Thank you for your comments and the positive feedback. We have carefully reviewed each of your comments. Although some comments may not fully align with our research objectives, we are nonetheless very appreciative of your feedback. Below are our responses to each of your comments.

Q1: The paper mentions the introduction of state correlation analysis and repair methods for Mamba, but it lacks clarity on the specific algorithms or mathematical formulations used. This could hinder reproducibility and transparency, as other researchers may find it challenging to implement or verify the proposed methods without detailed methodology descriptions.

A1: Thank you for your valuable comments. We understand your concerns. In response, we have detailed the methods proposed for the novel Mamba model in the visual domain to ensure clarity and reproducibility.

In Section 3 of the paper, we thoroughly describe the computational process of the Mamba model using numerous formulas. Subsequently, in Section 4, we provide a detailed mathematical formulation and definitions for the algorithms used to identify defects in the Mamba model, including how to establish external/internal state correlations and how to define correlation scores. Finally, in Section 5, we offer a comprehensive description, using mathematical formulas, of the algorithms employed to repair identified defects in the Mamba model, including specific methods for addressing external/internal state defects.

Additionally, we have included detailed experimental setups in Appendix D. We hope these measures will assist readers in implementing our proposed algorithms effectively and address your concerns.

Q2: The paper suggests that Vision Mamba Mender identifies and rectifies anomalies in Mamba's mechanisms, focusing on external and internal state correlations. However, without empirical evidence or case studies illustrating the nature of these flaws across different datasets and scenarios, the validity and generality of these assumptions remain unclear.

A2: Thank you for your comments. We fully understand your concerns.

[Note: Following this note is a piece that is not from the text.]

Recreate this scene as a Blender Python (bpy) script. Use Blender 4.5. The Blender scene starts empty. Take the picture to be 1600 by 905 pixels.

The approach proposed in our paper, which is based on external and internal state correlations, aims to explore the mechanisms of the Mamba model from these two perspectives. We have demonstrated the presence of external and internal state defects in the Mamba model through a comparison of state correlation scores for simple and challenging samples. Extensive experiments and analyses are detailed in Section 3.3 of the paper, as well as in Appendices E and F.

Furthermore, in the field of computer vision, other researchers have also attempted to understand the workings of the Mamba model, similar to our approach. For example, Ali et al. [1] have explored the mechanisms of Mamba in image recognition tasks and their findings reveal some external state anomalies. However, their work primarily focuses on external state correlations and lacks an analysis of internal state correlations. Additionally, their methods are applicable only to state space models and cannot be used for other computations within the Mamba block (as discussed in lines 113 to 119 of our paper).

In summary, this paper is the first to propose a post-hoc optimization approach for the Mamba model by analyzing both external and internal state correlations to identify and repair defects. This not only improves model performance but also aids readers in understanding the mechanisms of the novel Mamba model. We appreciate your feedback and hope the above response addresses your concerns.

[1] Ali, Ameen, Itamar Zimerman, and Lior Wolf. "The hidden attention of mamba models." arXiv preprint arXiv:2403.01590 (2024).

Thank you for your diligent review and comments. We are pleased that our responses have addressed your concerns. We appreciate your support for this work.